The Duck Test
- If it walks, swims, and quacks like a duck, it’s likely a duck. USD/JPY plunges by 5 big figures but no official confirmation of intervention.
- The encouraging US macroeconomic backdrop continues to support the cyclical USD uptrend.
- Sweden’s economy unexpectedly contracts in Q1.
Please see our Drivers for the Week Ahead for an in-depth look at what markets are facing this week.
USD is lower on possible BOJ intervention to curtail the surge in USD/JPY. USD/JPY briefly tested fresh multi-decade highs above 160.00 before backing-off swiftly by 5 big figures near 155.00. There is no confirmation yet, but the price action suggests the BOJ probably stepped in. Japan’s top currency official Masato Kanda declined to comment when asked about the latest FX moves. Regardless, by delivering such a dovish hold last week, the BOJ invited yen weakness and any intervention would be throwing good money after bad.
We are sticking to our view that the cyclical USD uptrend is intact underpinned by the encouraging US macroeconomic backdrop. A hawkish Fed hold Wednesday and Friday’s non-farm payrolls report will likely reinforce the case that the Fed will keep the funds rate high for longer. Please see our Drivers for the Week Ahead for all the details. Today’s April Dallas Fed manufacturing index is unlikely to be a market mover (3:30pm London).

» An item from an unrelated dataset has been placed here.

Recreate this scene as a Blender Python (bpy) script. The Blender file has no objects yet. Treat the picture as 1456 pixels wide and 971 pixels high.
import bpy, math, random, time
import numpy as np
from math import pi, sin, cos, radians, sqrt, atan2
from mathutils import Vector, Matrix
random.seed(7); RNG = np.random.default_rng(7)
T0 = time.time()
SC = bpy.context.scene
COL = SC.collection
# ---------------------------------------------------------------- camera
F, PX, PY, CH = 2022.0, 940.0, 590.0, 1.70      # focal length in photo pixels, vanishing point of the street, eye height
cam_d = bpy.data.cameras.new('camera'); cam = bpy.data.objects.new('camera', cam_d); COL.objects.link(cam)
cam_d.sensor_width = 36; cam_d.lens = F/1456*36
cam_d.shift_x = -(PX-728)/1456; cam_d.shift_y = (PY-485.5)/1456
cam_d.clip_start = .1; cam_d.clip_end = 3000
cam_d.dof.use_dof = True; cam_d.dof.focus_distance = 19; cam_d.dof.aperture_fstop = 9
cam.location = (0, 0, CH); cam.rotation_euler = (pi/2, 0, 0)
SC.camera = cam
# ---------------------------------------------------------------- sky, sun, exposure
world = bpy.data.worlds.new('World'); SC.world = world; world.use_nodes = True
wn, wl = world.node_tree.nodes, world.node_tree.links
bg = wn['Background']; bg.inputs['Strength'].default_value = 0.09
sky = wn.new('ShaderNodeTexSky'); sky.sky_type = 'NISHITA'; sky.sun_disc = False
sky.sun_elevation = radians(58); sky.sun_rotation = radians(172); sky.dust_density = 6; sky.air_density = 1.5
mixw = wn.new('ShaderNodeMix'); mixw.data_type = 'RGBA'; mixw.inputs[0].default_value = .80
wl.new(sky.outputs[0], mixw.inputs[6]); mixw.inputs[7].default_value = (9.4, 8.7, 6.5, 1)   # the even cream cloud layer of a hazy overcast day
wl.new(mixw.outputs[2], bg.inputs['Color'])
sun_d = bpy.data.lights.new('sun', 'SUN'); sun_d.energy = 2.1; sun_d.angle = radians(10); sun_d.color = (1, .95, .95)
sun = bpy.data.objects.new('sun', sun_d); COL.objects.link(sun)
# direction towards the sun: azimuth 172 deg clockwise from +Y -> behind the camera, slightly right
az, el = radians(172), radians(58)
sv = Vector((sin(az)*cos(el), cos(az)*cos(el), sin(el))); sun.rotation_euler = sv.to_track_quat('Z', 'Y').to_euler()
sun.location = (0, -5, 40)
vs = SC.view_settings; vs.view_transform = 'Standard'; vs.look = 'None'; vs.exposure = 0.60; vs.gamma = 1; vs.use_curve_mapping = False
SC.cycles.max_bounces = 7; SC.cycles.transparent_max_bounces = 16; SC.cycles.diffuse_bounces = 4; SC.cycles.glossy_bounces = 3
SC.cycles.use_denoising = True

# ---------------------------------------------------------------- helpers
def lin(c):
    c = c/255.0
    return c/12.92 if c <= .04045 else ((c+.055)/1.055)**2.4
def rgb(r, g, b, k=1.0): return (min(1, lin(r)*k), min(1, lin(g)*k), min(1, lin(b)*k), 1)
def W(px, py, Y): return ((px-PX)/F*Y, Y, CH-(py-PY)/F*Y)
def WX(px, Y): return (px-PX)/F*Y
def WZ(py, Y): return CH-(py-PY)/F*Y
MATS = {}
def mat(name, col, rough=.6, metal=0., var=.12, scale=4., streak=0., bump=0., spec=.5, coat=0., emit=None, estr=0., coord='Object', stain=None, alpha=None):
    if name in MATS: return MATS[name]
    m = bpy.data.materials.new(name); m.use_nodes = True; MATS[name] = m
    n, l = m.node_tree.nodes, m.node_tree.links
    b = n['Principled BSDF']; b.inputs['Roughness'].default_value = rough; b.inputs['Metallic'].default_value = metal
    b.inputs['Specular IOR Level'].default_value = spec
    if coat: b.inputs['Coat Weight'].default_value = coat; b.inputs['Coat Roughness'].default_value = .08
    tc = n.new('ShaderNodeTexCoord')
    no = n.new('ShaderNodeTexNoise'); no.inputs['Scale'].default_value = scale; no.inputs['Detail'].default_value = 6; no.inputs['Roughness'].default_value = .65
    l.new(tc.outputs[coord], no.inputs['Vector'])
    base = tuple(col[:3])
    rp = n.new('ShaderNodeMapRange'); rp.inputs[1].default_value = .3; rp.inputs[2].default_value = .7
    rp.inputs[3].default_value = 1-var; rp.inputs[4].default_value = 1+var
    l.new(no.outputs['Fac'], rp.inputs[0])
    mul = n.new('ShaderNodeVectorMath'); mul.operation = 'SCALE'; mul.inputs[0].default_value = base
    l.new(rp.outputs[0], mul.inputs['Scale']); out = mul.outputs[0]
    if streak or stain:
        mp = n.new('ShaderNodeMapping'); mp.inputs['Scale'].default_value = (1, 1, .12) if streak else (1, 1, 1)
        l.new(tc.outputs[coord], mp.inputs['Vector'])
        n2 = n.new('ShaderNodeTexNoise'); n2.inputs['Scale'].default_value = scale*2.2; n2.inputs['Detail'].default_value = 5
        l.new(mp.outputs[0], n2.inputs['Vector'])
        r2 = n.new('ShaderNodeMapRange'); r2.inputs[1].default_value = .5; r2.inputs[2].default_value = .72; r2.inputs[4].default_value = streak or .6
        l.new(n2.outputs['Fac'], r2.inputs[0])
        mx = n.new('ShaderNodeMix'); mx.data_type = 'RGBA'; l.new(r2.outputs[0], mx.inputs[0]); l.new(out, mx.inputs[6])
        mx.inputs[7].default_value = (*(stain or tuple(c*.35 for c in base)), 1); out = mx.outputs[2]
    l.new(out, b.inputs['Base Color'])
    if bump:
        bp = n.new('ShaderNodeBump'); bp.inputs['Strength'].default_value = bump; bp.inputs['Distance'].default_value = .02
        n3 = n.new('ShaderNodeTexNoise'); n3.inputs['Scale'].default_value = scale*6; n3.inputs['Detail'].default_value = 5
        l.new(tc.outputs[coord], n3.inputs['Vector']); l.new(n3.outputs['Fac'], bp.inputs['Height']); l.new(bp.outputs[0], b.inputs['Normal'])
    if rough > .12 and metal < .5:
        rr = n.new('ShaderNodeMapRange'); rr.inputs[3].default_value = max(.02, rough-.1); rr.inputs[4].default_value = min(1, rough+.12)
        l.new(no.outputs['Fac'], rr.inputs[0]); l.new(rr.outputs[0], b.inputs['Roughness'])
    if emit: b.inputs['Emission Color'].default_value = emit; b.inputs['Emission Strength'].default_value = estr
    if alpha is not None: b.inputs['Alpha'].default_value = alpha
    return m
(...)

EUR/USD recovered above 1.0700. The Eurozone economic sentiment index is forecast to improve to an 11-month high of 96.7 in April from 96.3 in March (10:00am London). Nonetheless, the Eurozone disinflationary process is well on track and supports the case for the ECB to begin easing in June (73% priced-in). Today, Spain and Germany’s EU Harmonized inflation are both forecast to increase a tick to 3.4% y/y and 2.4% y/y, respectively.
SEK largely ignored disappointing economic activity in Sweden. Sweden’s economy unexpectedly shrinks 0.1% in Q1 after rising by just 0.1% the previous quarter. The consensus was for real GDP to rise 0.2%, while the Riksbank had pencilled-in no growth in Q1. Recall, the Riksbank indicated “that the policy rate can be cut in May or June if inflation prospects remain favorable.” The market sees 50% odds of a rate cut next week, while a June cut is fully priced in.
AUD/USD continues to grind higher. Australian interest rate futures went from pricing RBA policy rate cuts to a hike by year-end following last week’s stickier than expected Australia Q1 CPI inflation. Cash rate futures now imply a 50% probability of a 25bps rate increase by December. We doubt the RBA will resume tightening because Australia household spending growth is weak. The March private sector credit and retail sales data will offer a fresh glimpse at the state of household spending activity (tomorrow, 2:30am London). Of note, the recent decline in the Westpac Melbourne Institute Consumer Sentiment Index points to sluggish consumer spending growth.